The Girl With the Dragon Tattoo is, in the end, a genre story, and it obeys the imperatives of the form:  we get the somewhat cliched scenes where a villain starts "monologuing" (as The Incredibles would say) at length before violence, and the sequences where tiny bits of evidence are examined and found to reveal further clues.  Fincher stages all of these beautifully, but they're inescapably familiar.  He and Zaillian also have a problem with the structure of the novel, which keeps going for quite a while after the story's central mysteries have been solved, an extended epilogue dealing with plot points of considerably less interest (the Swedish film, at least in the theatrical-release version, omitted much of this).  The scenes connect to Larsson's larger political points about the nature of Swedish politics and society, and the way in which he saw the various storylines as illustrating the rot afflicting the nation; for an American audience, these are largely lost.  The film can't achieve the perfect roundedness of, say,  Se7en, which owed no allegiance to source material.
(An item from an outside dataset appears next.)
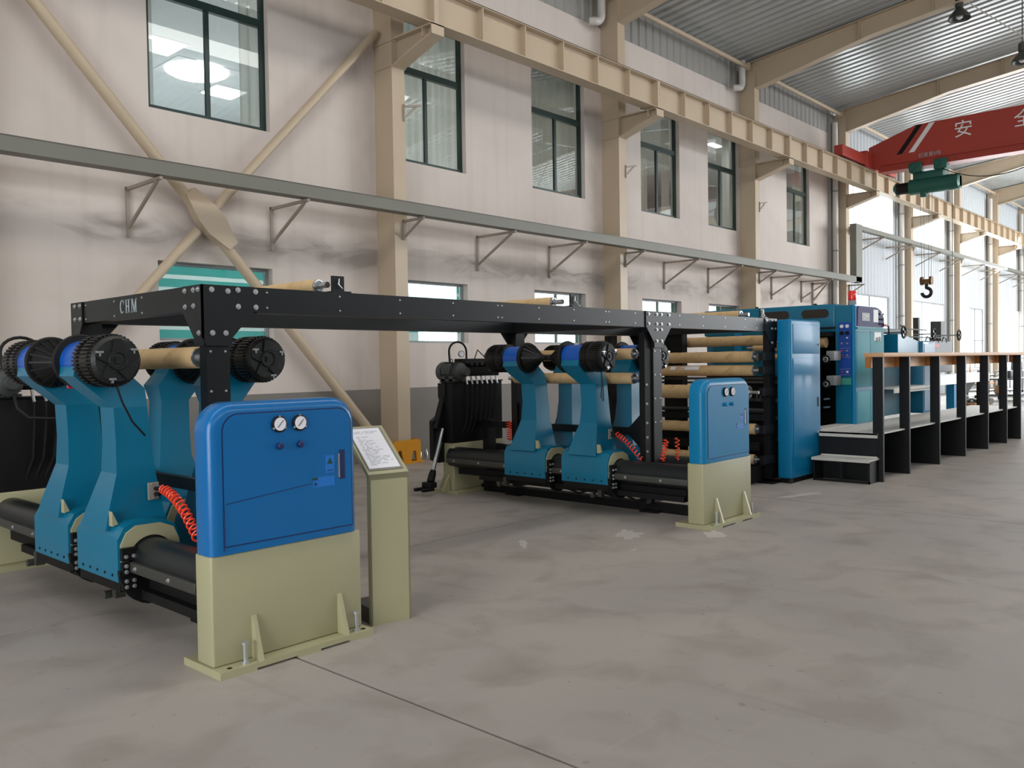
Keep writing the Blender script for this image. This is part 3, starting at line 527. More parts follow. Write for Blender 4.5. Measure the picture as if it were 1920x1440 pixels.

For all that, it would be hard to imagine a better, or more gripping, adaptation of Larsson's novel.  It's a very happy coincidence when a great filmmaker has the chance to film a story perfectly suited for his talents--decades later, the Robert Altman version of E. L. Doctorow's Ragtime that was never made is still mourned-- and Fincher's Dragon Tattoo is, luckily for us, one of those.